> AVAILABLE DATA
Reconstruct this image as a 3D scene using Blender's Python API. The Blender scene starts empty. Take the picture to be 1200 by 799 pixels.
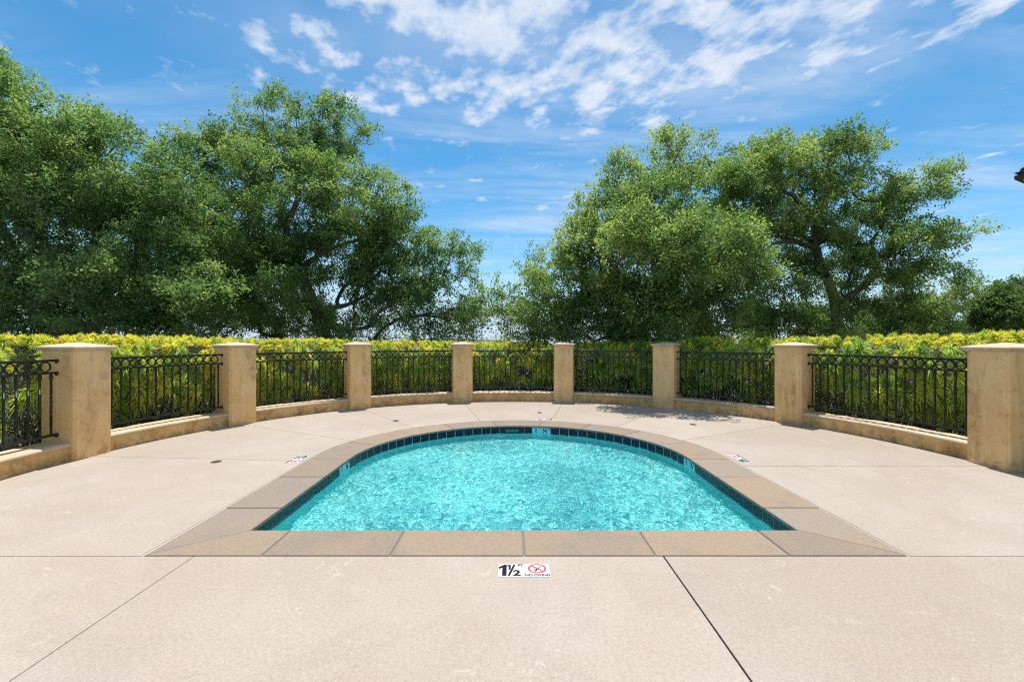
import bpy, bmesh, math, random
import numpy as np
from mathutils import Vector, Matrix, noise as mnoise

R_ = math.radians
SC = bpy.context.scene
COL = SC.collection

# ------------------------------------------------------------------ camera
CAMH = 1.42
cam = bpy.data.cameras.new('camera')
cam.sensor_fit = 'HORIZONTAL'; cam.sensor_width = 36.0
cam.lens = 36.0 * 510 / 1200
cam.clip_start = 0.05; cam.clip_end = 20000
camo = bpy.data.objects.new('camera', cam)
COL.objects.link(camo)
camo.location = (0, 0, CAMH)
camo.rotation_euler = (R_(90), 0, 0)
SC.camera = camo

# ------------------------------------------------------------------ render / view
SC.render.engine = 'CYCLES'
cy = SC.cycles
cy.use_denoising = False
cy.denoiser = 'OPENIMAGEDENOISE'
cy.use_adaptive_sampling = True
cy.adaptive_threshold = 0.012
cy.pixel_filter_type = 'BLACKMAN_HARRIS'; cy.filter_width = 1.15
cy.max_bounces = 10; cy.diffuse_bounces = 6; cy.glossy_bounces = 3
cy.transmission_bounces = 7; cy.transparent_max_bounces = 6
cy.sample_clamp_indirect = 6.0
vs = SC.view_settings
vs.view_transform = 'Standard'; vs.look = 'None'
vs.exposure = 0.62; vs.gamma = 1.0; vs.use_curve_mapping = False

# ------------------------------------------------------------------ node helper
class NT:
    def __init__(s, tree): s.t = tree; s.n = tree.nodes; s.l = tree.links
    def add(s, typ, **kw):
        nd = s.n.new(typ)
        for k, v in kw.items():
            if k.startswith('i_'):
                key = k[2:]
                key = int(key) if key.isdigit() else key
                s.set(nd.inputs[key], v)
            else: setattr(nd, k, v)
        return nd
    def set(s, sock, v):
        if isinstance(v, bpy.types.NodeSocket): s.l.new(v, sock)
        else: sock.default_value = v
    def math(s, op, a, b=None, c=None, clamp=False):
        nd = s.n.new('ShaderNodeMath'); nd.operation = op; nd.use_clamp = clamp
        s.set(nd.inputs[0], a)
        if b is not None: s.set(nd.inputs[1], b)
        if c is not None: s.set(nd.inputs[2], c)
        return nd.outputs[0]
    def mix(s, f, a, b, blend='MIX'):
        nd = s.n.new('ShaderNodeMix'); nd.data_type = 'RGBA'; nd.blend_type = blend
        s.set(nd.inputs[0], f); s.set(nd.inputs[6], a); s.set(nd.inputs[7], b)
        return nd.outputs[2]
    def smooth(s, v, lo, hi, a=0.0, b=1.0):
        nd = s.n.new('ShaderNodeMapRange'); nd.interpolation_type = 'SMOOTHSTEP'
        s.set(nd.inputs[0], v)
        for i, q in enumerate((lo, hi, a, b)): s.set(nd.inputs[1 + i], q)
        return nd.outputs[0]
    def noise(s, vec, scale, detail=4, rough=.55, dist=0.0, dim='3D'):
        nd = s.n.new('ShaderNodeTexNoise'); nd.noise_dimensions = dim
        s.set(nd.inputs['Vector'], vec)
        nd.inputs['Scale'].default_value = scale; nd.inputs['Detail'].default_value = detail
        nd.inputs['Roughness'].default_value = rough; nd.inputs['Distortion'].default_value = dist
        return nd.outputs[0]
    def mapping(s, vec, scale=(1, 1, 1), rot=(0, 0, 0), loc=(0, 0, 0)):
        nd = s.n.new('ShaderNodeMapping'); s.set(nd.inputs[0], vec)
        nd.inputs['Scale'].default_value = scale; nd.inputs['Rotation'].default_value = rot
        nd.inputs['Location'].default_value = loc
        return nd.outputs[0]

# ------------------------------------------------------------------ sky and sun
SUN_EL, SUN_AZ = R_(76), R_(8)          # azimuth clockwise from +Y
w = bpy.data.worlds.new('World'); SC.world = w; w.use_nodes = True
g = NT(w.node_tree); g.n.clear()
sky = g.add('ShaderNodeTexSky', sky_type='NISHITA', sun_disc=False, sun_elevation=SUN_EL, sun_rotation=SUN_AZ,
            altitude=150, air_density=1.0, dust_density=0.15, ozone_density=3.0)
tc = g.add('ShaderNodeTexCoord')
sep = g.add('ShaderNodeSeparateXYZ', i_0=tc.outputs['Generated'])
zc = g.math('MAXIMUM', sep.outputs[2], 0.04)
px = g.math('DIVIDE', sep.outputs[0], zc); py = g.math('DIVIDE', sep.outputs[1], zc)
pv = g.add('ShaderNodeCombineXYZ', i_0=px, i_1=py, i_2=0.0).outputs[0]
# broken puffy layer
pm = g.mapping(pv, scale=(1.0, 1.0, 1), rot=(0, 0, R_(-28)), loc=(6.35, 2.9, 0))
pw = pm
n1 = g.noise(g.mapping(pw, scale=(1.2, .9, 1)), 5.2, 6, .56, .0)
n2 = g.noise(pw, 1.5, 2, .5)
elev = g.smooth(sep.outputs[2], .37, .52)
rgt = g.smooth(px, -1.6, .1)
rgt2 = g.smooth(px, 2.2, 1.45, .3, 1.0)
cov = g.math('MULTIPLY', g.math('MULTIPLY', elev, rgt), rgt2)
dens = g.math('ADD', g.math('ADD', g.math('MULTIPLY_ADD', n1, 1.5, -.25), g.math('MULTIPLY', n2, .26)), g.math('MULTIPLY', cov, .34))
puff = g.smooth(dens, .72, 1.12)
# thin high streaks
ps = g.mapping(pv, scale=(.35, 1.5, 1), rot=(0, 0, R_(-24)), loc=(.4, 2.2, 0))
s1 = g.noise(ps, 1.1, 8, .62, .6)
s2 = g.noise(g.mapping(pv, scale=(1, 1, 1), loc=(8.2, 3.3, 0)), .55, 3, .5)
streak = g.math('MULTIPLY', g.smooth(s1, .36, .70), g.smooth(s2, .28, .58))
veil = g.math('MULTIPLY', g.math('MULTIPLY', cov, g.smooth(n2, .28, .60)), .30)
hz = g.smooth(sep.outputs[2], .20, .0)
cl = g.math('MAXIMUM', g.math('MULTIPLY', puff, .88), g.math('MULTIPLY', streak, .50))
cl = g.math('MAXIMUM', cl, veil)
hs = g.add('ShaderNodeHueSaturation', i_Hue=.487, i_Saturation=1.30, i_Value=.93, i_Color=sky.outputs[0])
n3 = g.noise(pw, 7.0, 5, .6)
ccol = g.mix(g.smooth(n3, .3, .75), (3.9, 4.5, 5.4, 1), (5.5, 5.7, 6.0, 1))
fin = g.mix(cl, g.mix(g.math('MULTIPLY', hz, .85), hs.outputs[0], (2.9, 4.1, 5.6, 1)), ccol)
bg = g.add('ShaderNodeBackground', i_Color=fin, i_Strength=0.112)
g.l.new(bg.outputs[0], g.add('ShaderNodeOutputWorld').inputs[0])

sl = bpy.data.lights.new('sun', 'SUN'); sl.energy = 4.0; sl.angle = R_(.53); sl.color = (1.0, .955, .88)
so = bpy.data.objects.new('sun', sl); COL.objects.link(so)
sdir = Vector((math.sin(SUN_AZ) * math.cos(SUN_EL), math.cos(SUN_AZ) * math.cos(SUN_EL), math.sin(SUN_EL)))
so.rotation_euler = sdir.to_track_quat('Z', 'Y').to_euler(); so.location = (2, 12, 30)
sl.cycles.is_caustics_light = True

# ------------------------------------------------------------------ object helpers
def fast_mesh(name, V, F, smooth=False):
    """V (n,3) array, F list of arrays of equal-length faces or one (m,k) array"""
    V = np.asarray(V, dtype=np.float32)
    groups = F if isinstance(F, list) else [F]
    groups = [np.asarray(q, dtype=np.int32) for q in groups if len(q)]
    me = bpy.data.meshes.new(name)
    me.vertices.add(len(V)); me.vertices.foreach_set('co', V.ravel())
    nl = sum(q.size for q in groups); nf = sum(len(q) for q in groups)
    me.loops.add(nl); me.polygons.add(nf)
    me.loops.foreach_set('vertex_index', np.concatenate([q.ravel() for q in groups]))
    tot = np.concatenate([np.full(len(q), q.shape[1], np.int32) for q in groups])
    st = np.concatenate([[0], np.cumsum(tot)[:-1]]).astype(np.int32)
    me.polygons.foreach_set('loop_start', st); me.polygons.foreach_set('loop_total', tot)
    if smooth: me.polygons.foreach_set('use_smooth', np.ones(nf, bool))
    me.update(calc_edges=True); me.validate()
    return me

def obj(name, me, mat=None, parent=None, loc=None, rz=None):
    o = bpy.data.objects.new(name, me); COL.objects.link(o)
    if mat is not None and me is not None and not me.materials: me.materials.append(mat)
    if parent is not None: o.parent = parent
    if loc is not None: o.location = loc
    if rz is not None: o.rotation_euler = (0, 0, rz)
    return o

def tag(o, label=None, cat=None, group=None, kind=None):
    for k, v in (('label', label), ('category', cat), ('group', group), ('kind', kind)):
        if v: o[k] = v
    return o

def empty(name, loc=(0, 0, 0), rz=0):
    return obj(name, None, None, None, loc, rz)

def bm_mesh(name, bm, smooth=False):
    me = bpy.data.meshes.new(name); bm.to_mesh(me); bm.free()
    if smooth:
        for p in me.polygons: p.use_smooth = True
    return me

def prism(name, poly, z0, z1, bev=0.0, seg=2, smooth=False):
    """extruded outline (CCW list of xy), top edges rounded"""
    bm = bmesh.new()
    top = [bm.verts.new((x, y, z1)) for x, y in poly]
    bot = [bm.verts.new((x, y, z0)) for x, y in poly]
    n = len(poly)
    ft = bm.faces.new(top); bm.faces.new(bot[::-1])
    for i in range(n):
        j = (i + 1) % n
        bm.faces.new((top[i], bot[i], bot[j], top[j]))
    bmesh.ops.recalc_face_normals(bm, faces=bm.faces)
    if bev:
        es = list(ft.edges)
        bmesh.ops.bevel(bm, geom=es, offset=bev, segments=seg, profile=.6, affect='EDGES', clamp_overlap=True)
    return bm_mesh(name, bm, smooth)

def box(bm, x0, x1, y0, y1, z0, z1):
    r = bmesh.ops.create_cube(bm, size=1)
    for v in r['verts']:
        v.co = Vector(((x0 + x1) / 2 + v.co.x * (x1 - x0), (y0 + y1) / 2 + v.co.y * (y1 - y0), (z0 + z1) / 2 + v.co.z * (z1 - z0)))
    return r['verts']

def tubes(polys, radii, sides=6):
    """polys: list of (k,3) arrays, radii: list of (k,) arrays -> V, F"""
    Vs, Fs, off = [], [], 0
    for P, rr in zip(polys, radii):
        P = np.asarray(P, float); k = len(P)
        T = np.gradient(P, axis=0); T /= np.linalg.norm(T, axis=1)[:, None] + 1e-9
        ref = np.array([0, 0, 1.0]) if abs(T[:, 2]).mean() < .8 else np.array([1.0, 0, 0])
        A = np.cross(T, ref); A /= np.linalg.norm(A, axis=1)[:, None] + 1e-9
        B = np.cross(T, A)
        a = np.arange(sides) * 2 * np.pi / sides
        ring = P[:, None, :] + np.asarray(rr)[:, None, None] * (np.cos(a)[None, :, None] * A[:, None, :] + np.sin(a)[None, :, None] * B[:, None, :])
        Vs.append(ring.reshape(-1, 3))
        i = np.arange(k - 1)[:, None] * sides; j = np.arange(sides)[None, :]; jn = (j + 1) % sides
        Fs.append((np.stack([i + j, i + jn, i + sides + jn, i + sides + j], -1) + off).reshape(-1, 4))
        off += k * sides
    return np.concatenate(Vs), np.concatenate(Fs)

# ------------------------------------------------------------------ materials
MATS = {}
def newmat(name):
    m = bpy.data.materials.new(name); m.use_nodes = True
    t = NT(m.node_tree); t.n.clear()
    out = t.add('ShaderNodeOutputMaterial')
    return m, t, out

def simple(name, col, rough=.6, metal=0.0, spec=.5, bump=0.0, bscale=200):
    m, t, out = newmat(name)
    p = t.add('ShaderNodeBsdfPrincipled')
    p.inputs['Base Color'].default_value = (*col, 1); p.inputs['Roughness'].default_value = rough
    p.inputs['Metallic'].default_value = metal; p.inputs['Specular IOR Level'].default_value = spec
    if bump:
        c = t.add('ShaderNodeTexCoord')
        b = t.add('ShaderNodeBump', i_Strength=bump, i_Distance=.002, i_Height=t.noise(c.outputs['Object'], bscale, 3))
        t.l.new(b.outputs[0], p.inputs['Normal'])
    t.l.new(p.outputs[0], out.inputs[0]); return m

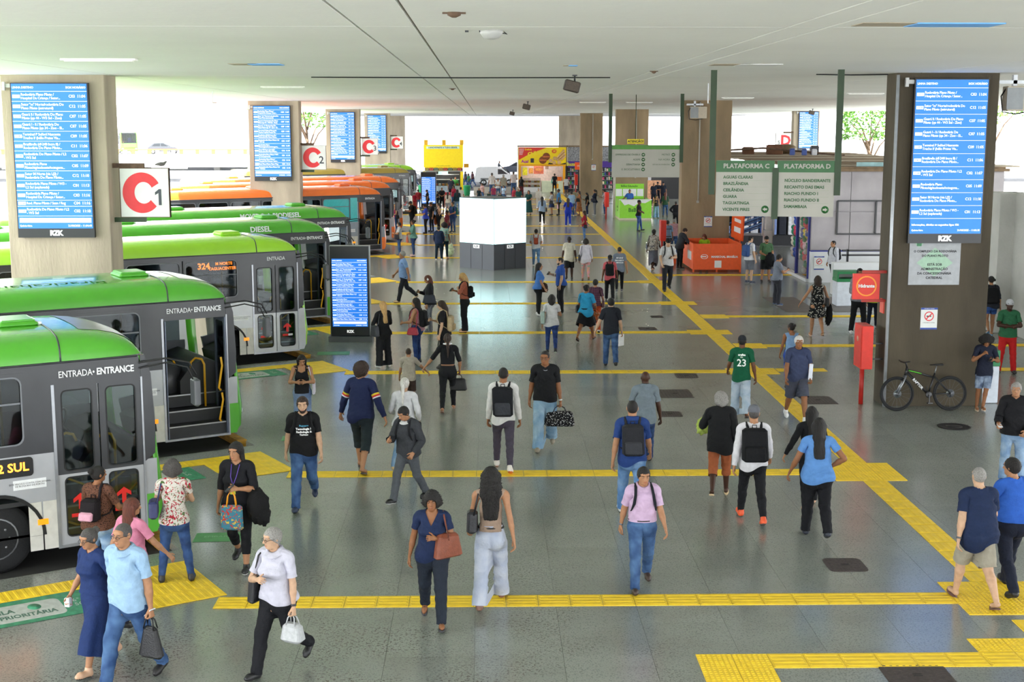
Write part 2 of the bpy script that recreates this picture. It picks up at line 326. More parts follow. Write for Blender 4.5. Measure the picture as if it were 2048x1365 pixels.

> BRIEF
Repeat only what runs from the first line of the records above to the line with "vs.exposure = 0.62;", both included, word for word, minus the pictures.

> SOLVED EXERCISE
Reconstruct this image as a 3D scene using Blender's Python API. The Blender scene starts empty. Take the picture to be 1200 by 799 pixels.
import bpy, bmesh, math, random
import numpy as np
from mathutils import Vector, Matrix, noise as mnoise

R_ = math.radians
SC = bpy.context.scene
COL = SC.collection

# ------------------------------------------------------------------ camera
CAMH = 1.42
cam = bpy.data.cameras.new('camera')
cam.sensor_fit = 'HORIZONTAL'; cam.sensor_width = 36.0
cam.lens = 36.0 * 510 / 1200
cam.clip_start = 0.05; cam.clip_end = 20000
camo = bpy.data.objects.new('camera', cam)
COL.objects.link(camo)
camo.location = (0, 0, CAMH)
camo.rotation_euler = (R_(90), 0, 0)
SC.camera = camo

# ------------------------------------------------------------------ render / view
SC.render.engine = 'CYCLES'
cy = SC.cycles
cy.use_denoising = False
cy.denoiser = 'OPENIMAGEDENOISE'
cy.use_adaptive_sampling = True
cy.adaptive_threshold = 0.012
cy.pixel_filter_type = 'BLACKMAN_HARRIS'; cy.filter_width = 1.15
cy.max_bounces = 10; cy.diffuse_bounces = 6; cy.glossy_bounces = 3
cy.transmission_bounces = 7; cy.transparent_max_bounces = 6
cy.sample_clamp_indirect = 6.0
vs = SC.view_settings
vs.view_transform = 'Standard'; vs.look = 'None'
vs.exposure = 0.62; vs.gamma = 1.0; vs.use_curve_mapping = False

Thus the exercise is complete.